Bom, eu não sei se fui um bom marido para a filha dela. Aliás, se dissesse que fui, eu estaria fazendo apologia de mim mesmo e quem vive elogiando a si mesmo ou é politico em busca de voto, ou é um estelionatário tentando convencer alguém de alguma coisa que só é boa para ele, o que no fundo, é o mesmo caso. Só posso dizer, em meu abono, que vivemos vinte e cinco anos juntos, sem nunca brigarmos, e nosso casamento só terminou porque ela morreu prematuramente, de câncer.
A minha sogra Isabel, infelizmente, não viveu o suficiente para poder mudar de idéia a respeito das pessoas que não acreditam no criacionismo. Ela morreu antes de nós casarmos.
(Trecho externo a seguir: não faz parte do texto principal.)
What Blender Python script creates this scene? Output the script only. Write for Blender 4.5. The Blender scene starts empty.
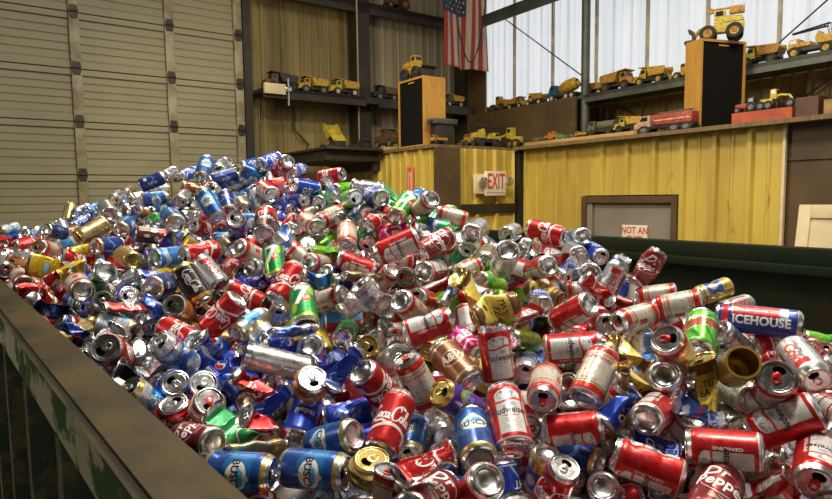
import bpy, bmesh, math, random
import numpy as np
from mathutils import Vector, Matrix, Quaternion
C = bpy.context.scene.collection
PI = math.pi
random.seed(5)

# ------------------------------------------------------------------ materials
class E:
    """a socket with arithmetic: builds Math nodes"""
    def __init__(s, nt, sock): s.nt, s.s = nt, sock
    def op(s, o, b=None, c=None):
        n = s.nt.nodes.new('ShaderNodeMath'); n.operation = o
        for i, v in enumerate((s, b, c)):
            if v is None: continue
            if isinstance(v, E): s.nt.links.new(v.s, n.inputs[i])
            else: n.inputs[i].default_value = v
        return E(s.nt, n.outputs[0])
    def __add__(s, b): return s.op('ADD', b)
    def __sub__(s, b): return s.op('SUBTRACT', b)
    def __mul__(s, b): return s.op('MULTIPLY', b)
    def lt(s, b): return s.op('LESS_THAN', b)
    def gt(s, b): return s.op('GREATER_THAN', b)
    def abs(s): return s.op('ABSOLUTE')
    def fract(s): return s.op('FRACT')
    def sin(s): return s.op('SINE')
    def min(s, b): return s.op('MINIMUM', b)
    def max(s, b): return s.op('MAXIMUM', b)

def new_mat(name, col=(.5,.5,.5), rough=.5, metal=0.0, coat=0.0):
    m = bpy.data.materials.new(name); m.use_nodes = True
    p = m.node_tree.nodes['Principled BSDF']
    p.inputs['Base Color'].default_value = (*col, 1)
    p.inputs['Roughness'].default_value = rough
    p.inputs['Metallic'].default_value = metal
    p.inputs['Coat Weight'].default_value = coat
    p.inputs['Coat Roughness'].default_value = .12
    return m, m.node_tree, p

def mixc(nt, fac, a, b):
    n = nt.nodes.new('ShaderNodeMix'); n.data_type = 'RGBA'
    for sock, v in ((n.inputs[0], fac), (n.inputs[6], a), (n.inputs[7], b)):
        if isinstance(v, E): nt.links.new(v.s, sock)
        elif isinstance(v, bpy.types.NodeSocket): nt.links.new(v, sock)
        elif isinstance(v, (int, float)): sock.default_value = v
        else: sock.default_value = (*v, 1)
    return n.outputs[2]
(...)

Foi uma pena, por que ela, independente do seu fundamentalismo religioso, era uma pessoa formidável, que possuia um caráter sem mácula. Isso pode ser confirmado pela qualidade de caráter dos filhos que ela criou, praticamente sozinha, já que o velho Chico, o meu sogro, esse sim, era um verdadeiro Macunaíma, que abandonou a mulher com um monte de filhos pequenos e só apareceu quando todos estavam criados, para ver quem estava bem de vida para ampará-lo.
Evoquei as lembranças da minha sogra por causa das críticas que alguns articulistas estão fazendo á candidata Marina. Dizem que ela só toma decisões após consultar a Bíblia. Minha sogra também fazia isso.  Eu não vejo nenhum mal nessa atitude. Ela me lembra um autor de livros de auto ajuda que eu li muito na minha juventude. O nome dele era Norman Vincent Peale, que por sinal era pastor evangélico. Quem quisesse ter sucesso em tudo que fizesse na vida, dizia o inefável pastor, bastava fechar os olhos e abrir a Bíblia aleatoriamente, em qualquer página e pousar o dedo em cima de uma passagem qualquer. O que estivesse escrito nessa passagem seria o conselho que Deus estaria dando a ele. Tentei fazer isso algumas vezes quando as minhas dúvidas eram maiores do que as minhas informações, mas depois de algum tempo desisti porque cheguei á conclusão de que se fizesse algumas daquelas coisas que “Deus estava me mandando fazer”, certamente eu iria parar na cadeia. Mas muitos dos conselhos que eu li nela me foram extremamente úteis. 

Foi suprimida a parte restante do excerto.